How Crime Writers Use Unreliable Narrators to Add Suspense

Emily Martin uses the categories that William Riggan explores in his book Pícaros, Madmen, Naifs, and Clowns: The Unreliable First-Person Narrator to look at ways crime writers employ them to build suspense.

The 2021 Tournament of Books Long List

Next March’s Tournament of Books, something that I only recently discovered, has posted its long list of 77 books. “In a few weeks we’ll release the shortlist of the 16 or so books that will be in play come March.”

The Tennessee Solution to Disappearing Book Reviews

As a result of the shrinking book coverage by newspapers and magazine over recent years, Humanities Tennessee has created Chapter 16: “a part-digital, part-print publication that covers literature and literary life in the state.” The publication offers its contents free to readers and to any publications that want to reproduce it.

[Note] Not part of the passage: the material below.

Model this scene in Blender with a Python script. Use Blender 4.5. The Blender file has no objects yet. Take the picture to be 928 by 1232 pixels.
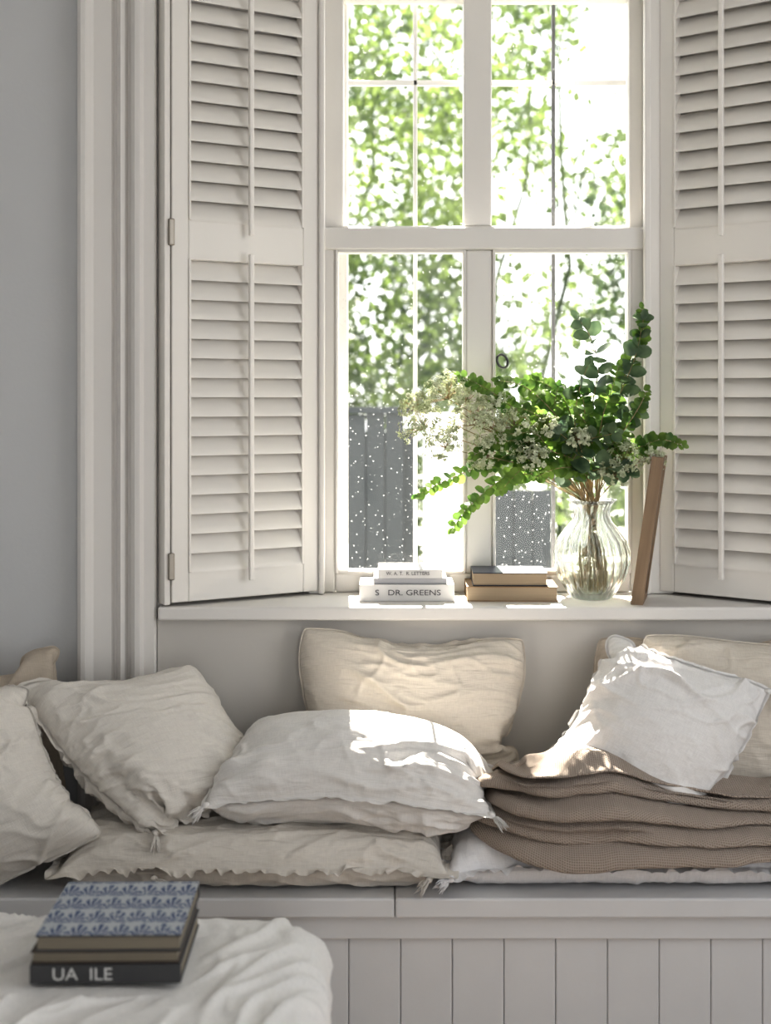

Useful Books: The past and present of self-help literature

Jennifer Wilson examines the history of reading for self-development as presented in Beth Blum’s book The Self-Help Compulsion: Searching for Advice in Modern Literature.

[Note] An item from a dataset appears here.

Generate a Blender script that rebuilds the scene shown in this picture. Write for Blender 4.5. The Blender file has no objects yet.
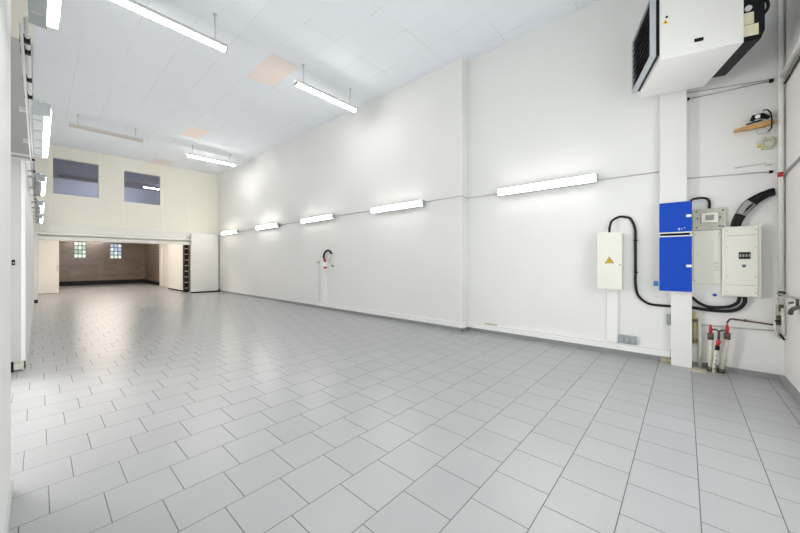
import bpy, bmesh, math
from mathutils import Vector, Matrix
C = bpy.context.scene.collection
S = bpy.context.scene

# ------------------------------------------------------------ camera, world, light, exposure
CAM_Z = 1.4025
cd = bpy.data.cameras.new('camera'); cam = bpy.data.objects.new('camera', cd); C.objects.link(cam)
cam.location = (0, 0, CAM_Z)
cam.rotation_euler = (math.pi/2, 0, -math.atan2(361.0, 320.5))
cd.sensor_fit = 'HORIZONTAL'; cd.sensor_width = 36.0
cd.lens = 320.5/800*36.0
cd.shift_y = -4.65/800
cd.clip_start = 0.02; cd.clip_end = 200
S.camera = cam

w = bpy.data.worlds.new('world'); S.world = w; w.use_nodes = True
w.node_tree.nodes['Background'].inputs[0].default_value = (1.0, 0.97, 0.94, 1)
w.node_tree.nodes['Background'].inputs[1].default_value = 0.7

S.view_settings.view_transform = 'Standard'
S.view_settings.look = 'None'
S.view_settings.exposure = 1.2
S.view_settings.gamma = 1.0
S.view_settings.use_curve_mapping = False

LAMP = 6.4           # fluorescent battens on the walls
LAMP_FAR = 12.0      # far pair of battens on either wall
LAMP_HUNG = 14.0     # suspended battens, open tubes
REAR_FILL = 60.0  # added hidden battens that brighten the rear room
WINDOW_FILL = 48.0         # added fill light through the made-up window in the end wall (W)

ld = bpy.data.lights.new('window_fill_light', 'AREA'); ld.shape = 'RECTANGLE'; ld.size = 4.0; ld.size_y = 2.9
ld.energy = WINDOW_FILL; ld.color = (1.0, 0.98, 0.96)
lo = bpy.data.objects.new('window_fill_light', ld); C.objects.link(lo)
lo.location = (2.3, -1.22, 1.95); lo.rotation_euler = (math.pi/2, 0, 0)   # shines into the room

SIDE_FILL = 210.0    # added fill light through the made-up side doorway (W)
ld = bpy.data.lights.new('side_fill_light', 'AREA'); ld.shape = 'RECTANGLE'; ld.size = 2.4; ld.size_y = 2.6
ld.energy = SIDE_FILL; ld.color = (1.0, 0.98, 0.96)
lo = bpy.data.objects.new('side_fill_light', ld); C.objects.link(lo)
lo.location = (-2.6, 8.2, 1.7)
lo.rotation_euler = Vector((8.2, -8.9, -0.1)).to_track_quat('-Z', 'Y').to_euler()

# ------------------------------------------------------------ materials
def mat(name, col, rough=0.6, metal=0.0, spec=0.5, noise=0.0, nscale=6.0, bump=0.0, bscale=40.0, emit=None, estr=0.0):
    m = bpy.data.materials.new(name); m.use_nodes = True
    nt = m.node_tree; b = nt.nodes['Principled BSDF']
    b.inputs['Base Color'].default_value = (*col, 1); b.inputs['Roughness'].default_value = rough
    b.inputs['Metallic'].default_value = metal; b.inputs['Specular IOR Level'].default_value = spec
    tc = nt.nodes.new('ShaderNodeTexCoord')
    if noise > 0:
        n = nt.nodes.new('ShaderNodeTexNoise'); n.inputs['Scale'].default_value = nscale; n.inputs['Detail'].default_value = 5
        nt.links.new(tc.outputs['Object'], n.inputs['Vector'])
        mx = nt.nodes.new('ShaderNodeMix'); mx.data_type = 'RGBA'
        mx.inputs[6].default_value = (*[c*(1-noise) for c in col], 1); mx.inputs[7].default_value = (*[min(1, c*(1+noise)) for c in col], 1)
        nt.links.new(n.outputs['Fac'], mx.inputs[0]); nt.links.new(mx.outputs[2], b.inputs['Base Color'])
    if bump > 0:
        n2 = nt.nodes.new('ShaderNodeTexNoise'); n2.inputs['Scale'].default_value = bscale; n2.inputs['Detail'].default_value = 3
        nt.links.new(tc.outputs['Object'], n2.inputs['Vector'])
        bp = nt.nodes.new('ShaderNodeBump'); bp.inputs['Strength'].default_value = bump; bp.inputs['Distance'].default_value = 0.01
        nt.links.new(n2.outputs['Fac'], bp.inputs['Height']); nt.links.new(bp.outputs['Normal'], b.inputs['Normal'])
    if emit:
        b.inputs['Emission Color'].default_value = (*emit, 1); b.inputs['Emission Strength'].default_value = estr
    return m

class NB:            # tiny node-building helper
    def __init__(s, nt): s.nt = nt
    def m(s, op, a, b=None, c=None):
        n = s.nt.nodes.new('ShaderNodeMath'); n.operation = op
        for i, v in enumerate((a, b, c)):
            if v is None: continue
            if isinstance(v, (int, float)): n.inputs[i].default_value = v
            else: s.nt.links.new(v, n.inputs[i])
        return n.outputs[0]
    def mix(s, f, a, b):
        n = s.nt.nodes.new('ShaderNodeMix'); n.data_type = 'RGBA'
        for i, v in ((0, f), (6, a), (7, b)):
            if isinstance(v, (int, float)): n.inputs[i].default_value = v
            elif isinstance(v, tuple): n.inputs[i].default_value = (*v, 1)
            else: s.nt.links.new(v, n.inputs[i])
        return n.outputs[2]

def grid_mat(name, ax, px, py, x0, y0, shift, gw, tile, grout, var, rough, grough, spec=0.5, bump=0.3, wear=0.05, faint=None):
    """tiles in a bond that shifts every row by `shift` of a tile; ax = which object axes run along / across the rows"""
    m = bpy.data.materials.new(name); m.use_nodes = True; nt = m.node_tree; k = NB(nt); b = nt.nodes['Principled BSDF']
    tc = nt.nodes.new('ShaderNodeTexCoord'); sp = nt.nodes.new('ShaderNodeSeparateXYZ'); nt.links.new(tc.outputs['Object'], sp.inputs[0])
    X, Y = sp.outputs[ax[0]], sp.outputs[ax[1]]
    ry = k.m('DIVIDE', k.m('SUBTRACT', Y, y0), py); row = k.m('FLOOR', ry); fy = k.m('SUBTRACT', ry, row)
    rx = k.m('SUBTRACT', k.m('DIVIDE', k.m('SUBTRACT', X, x0), px), k.m('MULTIPLY', row, shift)); col = k.m('FLOOR', rx); fx = k.m('SUBTRACT', rx, col)
    dx = k.m('MULTIPLY', k.m('MINIMUM', fx, k.m('SUBTRACT', 1.0, fx)), px)
    dy = k.m('MULTIPLY', k.m('MINIMUM', fy, k.m('SUBTRACT', 1.0, fy)), py)
    d = k.m('MINIMUM', dx, dy)
    mr = nt.nodes.new('ShaderNodeMapRange'); mr.interpolation_type = 'SMOOTHSTEP'
    nt.links.new(d, mr.inputs[0]); mr.inputs[1].default_value = gw*0.35; mr.inputs[2].default_value = gw*0.65
    msk = mr.outputs[0]
    cv = nt.nodes.new('ShaderNodeCombineXYZ'); nt.links.new(row, cv.inputs[0]); nt.links.new(col, cv.inputs[1])
    wn = nt.nodes.new('ShaderNodeTexWhiteNoise'); nt.links.new(cv.outputs[0], wn.inputs['Vector'])
    nz = nt.nodes.new('ShaderNodeTexNoise'); nz.inputs['Scale'].default_value = 2.3; nz.inputs['Detail'].default_value = 6; nz.inputs['Roughness'].default_value = 0.65
    nt.links.new(tc.outputs['Object'], nz.inputs['Vector'])
    f = k.m('ADD', k.m('MULTIPLY', wn.outputs['Value'], var), k.m('MULTIPLY', nz.outputs['Fac'], wear))
    f = k.m('ADD', f, 1.0 - var*0.5 - wear*0.5)
    vm = nt.nodes.new('ShaderNodeVectorMath'); vm.operation = 'SCALE'; vm.inputs[0].default_value = tile; nt.links.new(f, vm.inputs['Scale'])
    if faint:      # joints that come and go along their length
        n3 = nt.nodes.new('ShaderNodeTexNoise'); n3.inputs['Scale'].default_value = faint; nt.links.new(tc.outputs['Object'], n3.inputs['Vector'])
        mr2 = nt.nodes.new('ShaderNodeMapRange'); nt.links.new(n3.outputs['Fac'], mr2.inputs[0]); mr2.inputs[1].default_value = 0.42; mr2.inputs[2].default_value = 0.62
        msk = k.m('MAXIMUM', msk, k.m('SUBTRACT', 1.0, mr2.outputs[0]))
    nt.links.new(k.mix(msk, grout, vm.outputs[0]), b.inputs['Base Color'])
    rg = k.m('ADD', k.m('MULTIPLY', msk, rough-grough), grough)
    rg = k.m('ADD', rg, k.m('MULTIPLY', k.m('SUBTRACT', nz.outputs['Fac'], 0.5), 0.12))
    nt.links.new(rg, b.inputs['Roughness']); b.inputs['Specular IOR Level'].default_value = spec
    bp = nt.nodes.new('ShaderNodeBump'); bp.inputs['Strength'].default_value = bump; bp.inputs['Distance'].default_value = 0.004
    nt.links.new(msk, bp.inputs['Height']); nt.links.new(bp.outputs['Normal'], b.inputs['Normal'])
    return m

M = {}
M['floor'] = grid_mat('floor_tiles', (0, 1), 0.3330, 0.3385, 0.040, 0.6105, 1/3, 0.005, (0.40, 0.408, 0.418), (0.13, 0.13, 0.13), 0.05, 0.30, 0.8, spec=0.6, bump=0.5, wear=0.10)
M['ceiling'] = grid_mat('ceiling_boards', (0, 1), 0.635, 1.2, 0.52, 6.11, 0.0, 0.009, (0.845, 0.89, 0.945), (0.68, 0.70, 0.72), 0.02, 0.85, 0.9, spec=0.2, bump=0.2, wear=0.03, faint=1.3)
M['brick'] = grid_mat('brown_wall_tiles', (0, 2), 0.60, 0.20, 0.0, 0.26, 0.5, 0.012, (0.20, 0.15, 0.115), (0.12, 0.09, 0.07), 0.25, 0.22, 0.7, spec=0.6, bump=0.5, wear=0.2)
M['brick_side'] = grid_mat('brown_side_tiles', (1, 2), 0.60, 0.20, 0.0, 0.26, 0.5, 0.012, (0.19, 0.145, 0.11), (0.12, 0.09, 0.07), 0.25, 0.3, 0.7, spec=0.5, bump=0.5, wear=0.2)
M['wall'] = mat('white_wall_paint', (0.835, 0.835, 0.82), 0.6, noise=0.018, nscale=1.2, bump=0.12, bscale=25)
M['wall_left'] = mat('left_wall_paint', (0.84, 0.84, 0.83), 0.55, noise=0.03, nscale=2, bump=0.1)
M['wall_end'] = mat('end_wall_paint', (0.82, 0.80, 0.77), 0.65, noise=0.03, nscale=2.5, bump=0.25, bscale=18)
M['cream'] = mat('cream_board', (0.87, 0.85, 0.765), 0.6, noise=0.015, nscale=1)
M['cream_trim'] = mat('cream_trim', (0.90, 0.885, 0.80), 0.5)
M['beam'] = mat('beam_white', (0.84, 0.82, 0.78), 0.35)
M['gloss_white'] = mat('gloss_white', (0.86, 0.85, 0.82), 0.25)
M['white'] = mat('white_plastic', (0.90, 0.90, 0.895), 0.4)
M['white_steel'] = mat('white_steel', (0.83, 0.83, 0.82), 0.38, noise=0.02, nscale=3)
M['ivory'] = mat('ivory_plastic', (0.82, 0.81, 0.74), 0.4)
M['ivory_dark'] = mat('ivory_seam', (0.45, 0.44, 0.40), 0.5)
M['leaf'] = mat('door_leaf_white', (0.86, 0.84, 0.81), 0.4, noise=0.01)
M['grey_paint'] = mat('grey_casing', (0.36, 0.355, 0.34), 0.5, noise=0.05, nscale=1.5)
M['beige_paint'] = mat('beige_paint', (0.60, 0.58, 0.51), 0.6, noise=0.03)
M['skirt'] = mat('grey_skirting', (0.30, 0.31, 0.31), 0.5, noise=0.06)
M['black'] = mat('black_rubber', (0.008, 0.008, 0.009), 0.55, spec=0.25)
M['blackmetal'] = mat('black_metal', (0.006, 0.007, 0.010), 0.4, spec=0.2)
M['cable'] = mat('black_cable', (0.008, 0.008, 0.009), 0.42, spec=0.25)
M['grey'] = mat('grey_plastic', (0.36, 0.40, 0.42), 0.45)
M['lampgrey'] = mat('lamp_housing_grey', (0.40, 0.44, 0.45), 0.45)
M['lightgrey'] = mat('light_grey', (0.62, 0.63, 0.62), 0.45)
M['metal'] = mat('galvanised', (0.55, 0.55, 0.54), 0.4, metal=0.8)
M['alu'] = mat('aluminium_grey', (0.52, 0.56, 0.60), 0.4, metal=0.3)
M['conduit'] = mat('conduit_grey', (0.55, 0.55, 0.53), 0.5)
M['blue'] = mat('blue_enamel', (0.002, 0.062, 0.50), 0.5, spec=0.25, noise=0.06, nscale=2)
M['bluebox'] = mat('blue_plug', (0.05, 0.20, 0.55), 0.45)
M['meter'] = mat('meter_grey', (0.58, 0.57, 0.51), 0.5, noise=0.03)
M['display'] = mat('meter_display', (0.30, 0.31, 0.31), 0.3)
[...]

The Long Awakening of Adrienne Rich

Maggie Doherty, who teaches writing at Harvard, looks at the life of Adrienne Rich through the lens of the first biography of the poet, The Power of Adrienne Rich by Hilary Holladay. 

But while Holladay’s book seeks to define Rich’s identity, Doherty discusses how Rich continuously changed her identity as she sought to deal with the culture in which she lived and wrote.

What to Write in a Book As a Gift: 40 Bookish Inscription-Ready Quotes

If you’re planning to give books as holiday gifts this season, BookRiot has suggestions for meaningful inscriptions. After all, “that inscription means as much as the book does.”

William Faulkner’s Demons

“In his own life, the novelist failed to truly acknowledge the evils of slavery and segregation. But he did so with savage thoroughness in his fiction.”

Casey Cep writes:

A new book by Michael Gorra, “The Saddest Words: William Faulkner’s Civil War” (Liveright), traces Faulkner’s literary depictions of the military conflict in the nineteenth century and his personal engagement with the racial conflict of the twentieth. The latter struggle, within the novelist himself, is the real war of Gorra’s subtitle. In “The Saddest Words,” Faulkner emerges as a character as tragic as any he invented: a writer who brilliantly portrayed the way that the South’s refusal to accept its defeat led to cultural decay, but a Southerner whose private letters and public statements were riddled with the very racism that his books so pointedly damned.